You gotta love this guy for his clear thinking, morality and loyalty to mother and country.

After the war, Mr. Tibbets said in 2005, he was dogged by rumours that he was in prison or had committed suicide.
“They said I was crazy, said I was a drunkard, in and out of institutions,” he said. “At the time, I was running the National Crisis Center at the Pentagon.”
Mr. Tibbets retired from the U.S. Air Force in 1966 as a brigadier-general. He later moved to Columbus, where he ran an air taxi service until he retired in 1985.
But his role in the bombing brought him fame – and infamy – throughout his life.

In 1976, he was criticized for re-enacting the bombing during an appearance at a Harlingen, Tex., air show. As he flew a B-29 Superfortress over the show, a bomb set off on the runway below created a mushroom cloud.
He said the display “was not intended to insult anybody,” but the Japanese were enraged. The U.S. government later issued a formal apology.
Mr. Tibbets again defended the bombing in 1995, when an outcry erupted over a planned 50th anniversary exhibit of the Enola Gay at the Smithsonian Institution.

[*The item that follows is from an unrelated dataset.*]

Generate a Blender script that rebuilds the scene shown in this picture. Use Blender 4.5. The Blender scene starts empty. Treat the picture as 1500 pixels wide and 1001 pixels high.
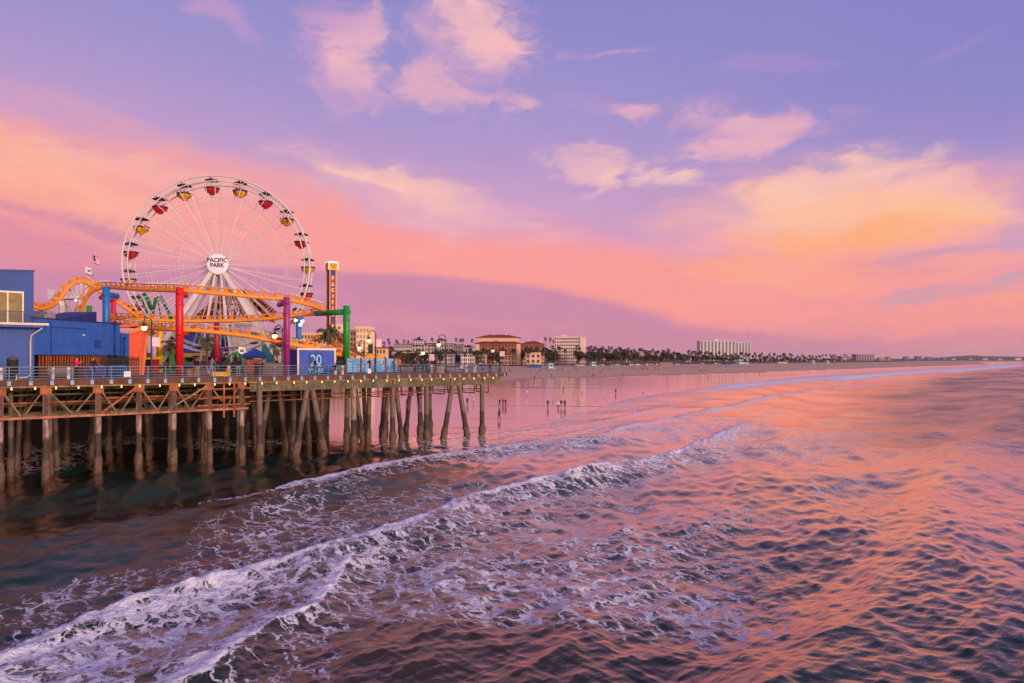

The museum had planned to mount an exhibit that would have examined the context of the bombing, including the discussion within the administration of Harry S Truman of whether to use the bomb, the rejection of a demonstration bombing and the selection of the target.
Veterans groups objected, saying the proposed display paid too much attention to Japan's suffering and too little to Japan's brutality during and before the war, and that it underestimated the number of Americans who would have perished in an invasion.
They said the bombing of Japan was an unmitigated blessing for the United States and the exhibit should say so.
Mr. Tibbets denounced the planned exhibit as “a damn big insult.”
The museum changed its plan and agreed to display the fuselage of the Enola Gay without commentary, context or analysis.
He told the Dispatch in 2005 that he wanted his ashes scattered over the English Channel, where he loved to fly during the war.
Mr. Newhouse, Mr. Tibbets's friend, confirmed that Mr. Tibbets wanted to be cremated, but he said relatives had not yet determined how he would be laid to rest.